Real Estate Tech Startups in NYC and What We Can Learn From Them

Real estate technology startups have been booming in the big apple, but many are wondering—where they came from, how they came on so quickly and what their secret is.

Is it the water? Or was it former mayor Michael Bloomberg?

According to tech observers, Bloomberg played a big role in sparking a local “big data” renaissance.


According to this article by Inman, his administration opened doors to startups by making once-ambiguous information public through application programming interfaces (APIs).

“Databases that cost money before are now public,” said Zeb Dropkin, founder and CEO of rental information site RentHackr, when speaking on a panel at Real Estate Connect that explored the nuances of New York’s real estate tech community.

Those APIs allowed entrepreneurs to surface data in meaningful ways for buyers and renters, Dropkin said.

How Big Data Has Helped the Tech Explosion

Apartable is one of the local New York startups who’ve took advantage of the newly visible databases.

The site pulls records from agencies like the Department of Buildings, the Department of Housing Preservation, the Department of Finance and the Department of City Planning and then assigns them to buildings and landlords.

“What this does is it opens up all that information in a really understandable way,” Apartable founder Avishai Weiss told Inman News last year. “You pick an address and then I show you when the building was built, how many floors, who manages it, what violations in the past, bedbugs, etc.”

It’s a very useful tool for anyone looking to buy or rent a new home or apartment.

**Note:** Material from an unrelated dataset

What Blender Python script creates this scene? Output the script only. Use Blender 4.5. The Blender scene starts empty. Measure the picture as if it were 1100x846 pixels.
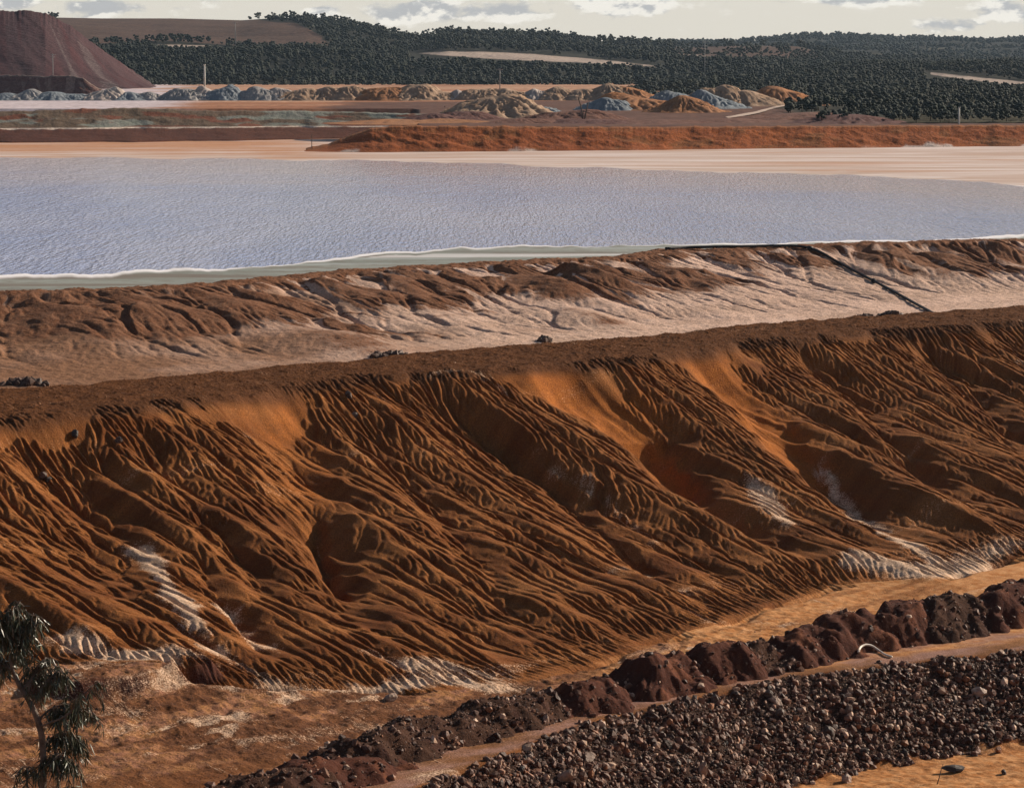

Tech Supporters Coming Together

While Apartable found its niche on the web, other entrepreneurs had a bigger vision:

Dropkin and other entrepreneurs founded the monthly event “NYC Real Estate Tech Startups Meetup” in April 2012. And according to Inman News Publisher Brad Inman, the event quickly took off, attracting as many as 200 people on one occasion.


“I remember the feeling of working in an industry that was very, very difficult,” said Michele Serro, founder of real estate site Doorsteps. “I sort of felt alone.”

But sometimes, you just need to come together.

After helping launch the group with Dropkin, she said, “all of a sudden we found that there are lots of people who are also feeling that way.”

The gatherings help reinforce an ethos of experimentation, said Serro.

“There were all of these people that actually were very interested in trying things,” Serro said about real estate entrepreneurs. “Sometimes it’s just about corralling them.”

New York is unlike other housing markets around the country due to the intense competition to find a home.

“I think that New York, in general, is an extreme market, and we can learn a lot from it,” Serro said. “It’s filled with lots of inspiration.”

What Can We Learn From the Explosion of New York Tech Startups?

A few takeaways from what’s happening in New York are:

  • Don’t wait for an opportunity. Instead, go out and create one. Tech startups in New York City wanted to create a faster way for potential clients to nail down their home due to the intense competition we mentioned earlier. They didn’t wait for someone to tell them to create a tech startup; they just went out and did it.
  • Support your local entrepreneurs and grow from them. You are all in the new world of real estate tech together so you might as well learn to get along and share ideas rather than pinning yourself against each other.